Extract the lines that hold the string "picture".
———
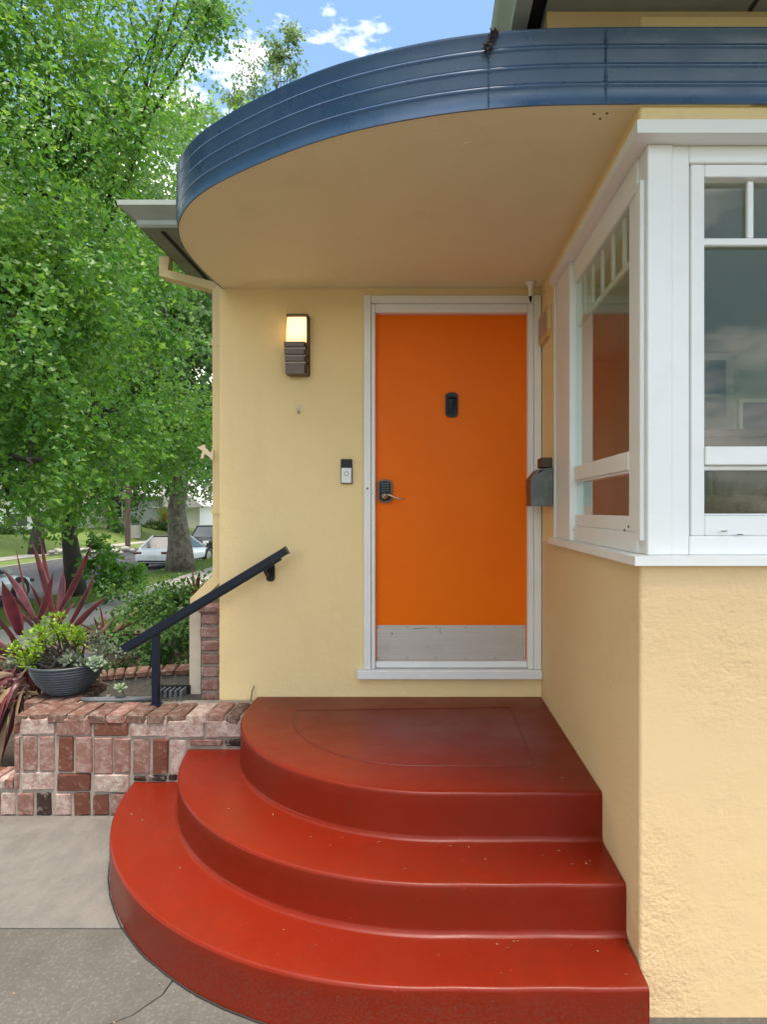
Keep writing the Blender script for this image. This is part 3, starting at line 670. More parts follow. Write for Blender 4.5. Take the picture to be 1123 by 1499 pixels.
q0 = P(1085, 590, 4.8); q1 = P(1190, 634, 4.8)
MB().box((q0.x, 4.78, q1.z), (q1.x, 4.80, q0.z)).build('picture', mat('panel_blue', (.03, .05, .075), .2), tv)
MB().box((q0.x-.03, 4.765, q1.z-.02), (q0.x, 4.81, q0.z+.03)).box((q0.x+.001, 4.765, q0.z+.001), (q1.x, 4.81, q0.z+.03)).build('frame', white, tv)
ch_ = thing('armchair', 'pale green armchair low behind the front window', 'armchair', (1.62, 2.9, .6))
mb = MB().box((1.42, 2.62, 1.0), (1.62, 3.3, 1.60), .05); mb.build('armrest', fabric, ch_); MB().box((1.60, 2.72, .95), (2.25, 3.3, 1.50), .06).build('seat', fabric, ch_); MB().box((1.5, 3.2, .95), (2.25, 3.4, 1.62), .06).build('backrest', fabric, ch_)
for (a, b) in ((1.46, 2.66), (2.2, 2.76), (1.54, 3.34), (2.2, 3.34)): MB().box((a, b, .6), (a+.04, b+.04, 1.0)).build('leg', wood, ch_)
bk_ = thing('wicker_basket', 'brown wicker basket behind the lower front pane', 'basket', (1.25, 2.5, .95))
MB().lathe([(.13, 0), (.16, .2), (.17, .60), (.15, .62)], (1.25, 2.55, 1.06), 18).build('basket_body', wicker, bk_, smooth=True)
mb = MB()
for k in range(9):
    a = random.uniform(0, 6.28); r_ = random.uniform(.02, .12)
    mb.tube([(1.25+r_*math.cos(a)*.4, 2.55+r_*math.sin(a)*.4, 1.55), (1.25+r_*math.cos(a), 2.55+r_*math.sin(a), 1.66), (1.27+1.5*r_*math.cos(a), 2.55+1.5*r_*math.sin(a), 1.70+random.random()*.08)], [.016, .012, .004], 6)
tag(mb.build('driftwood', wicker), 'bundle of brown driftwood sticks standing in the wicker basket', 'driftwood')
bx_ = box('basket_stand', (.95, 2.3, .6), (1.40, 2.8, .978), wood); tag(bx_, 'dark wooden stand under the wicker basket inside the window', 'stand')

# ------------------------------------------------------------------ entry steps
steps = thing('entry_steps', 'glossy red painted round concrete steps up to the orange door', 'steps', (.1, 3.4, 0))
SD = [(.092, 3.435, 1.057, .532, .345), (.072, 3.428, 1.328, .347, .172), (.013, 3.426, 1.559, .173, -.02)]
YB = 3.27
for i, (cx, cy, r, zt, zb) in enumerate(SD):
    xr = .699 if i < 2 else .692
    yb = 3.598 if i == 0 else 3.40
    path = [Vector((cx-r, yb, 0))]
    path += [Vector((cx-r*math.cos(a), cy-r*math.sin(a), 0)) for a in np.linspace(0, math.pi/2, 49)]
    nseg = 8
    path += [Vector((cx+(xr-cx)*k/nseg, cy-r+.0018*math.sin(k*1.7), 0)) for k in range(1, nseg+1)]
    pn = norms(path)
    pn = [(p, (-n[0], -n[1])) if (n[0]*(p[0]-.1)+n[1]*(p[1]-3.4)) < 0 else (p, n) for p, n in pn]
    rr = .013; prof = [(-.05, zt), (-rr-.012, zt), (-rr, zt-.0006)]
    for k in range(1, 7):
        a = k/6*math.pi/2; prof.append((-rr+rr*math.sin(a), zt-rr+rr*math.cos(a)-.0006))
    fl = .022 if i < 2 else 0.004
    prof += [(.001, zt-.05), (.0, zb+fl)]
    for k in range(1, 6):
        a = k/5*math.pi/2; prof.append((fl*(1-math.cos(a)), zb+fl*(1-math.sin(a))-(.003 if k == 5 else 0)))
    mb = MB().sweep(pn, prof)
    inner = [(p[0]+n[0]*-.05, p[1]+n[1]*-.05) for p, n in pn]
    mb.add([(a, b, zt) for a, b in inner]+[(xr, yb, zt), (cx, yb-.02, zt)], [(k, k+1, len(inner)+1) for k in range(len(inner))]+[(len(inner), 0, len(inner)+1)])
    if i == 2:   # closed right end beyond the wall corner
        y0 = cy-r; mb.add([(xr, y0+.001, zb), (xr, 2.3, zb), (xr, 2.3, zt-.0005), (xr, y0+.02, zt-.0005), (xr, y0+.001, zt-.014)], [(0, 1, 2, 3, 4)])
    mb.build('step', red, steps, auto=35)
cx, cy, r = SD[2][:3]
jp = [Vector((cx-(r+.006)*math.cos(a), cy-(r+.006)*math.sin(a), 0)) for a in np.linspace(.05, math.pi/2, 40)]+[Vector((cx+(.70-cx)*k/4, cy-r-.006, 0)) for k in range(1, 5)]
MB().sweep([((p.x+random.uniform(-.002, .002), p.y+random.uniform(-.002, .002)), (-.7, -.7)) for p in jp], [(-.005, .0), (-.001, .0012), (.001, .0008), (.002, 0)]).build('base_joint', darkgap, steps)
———
Output:
Keep writing the Blender script for this image. This is part 3, starting at line 670. More parts follow. Write for Blender 4.5. Take the picture to be 1123 by 1499 pixels.
MB().box((q0.x, 4.78, q1.z), (q1.x, 4.80, q0.z)).build('picture', mat('panel_blue', (.03, .05, .075), .2), tv)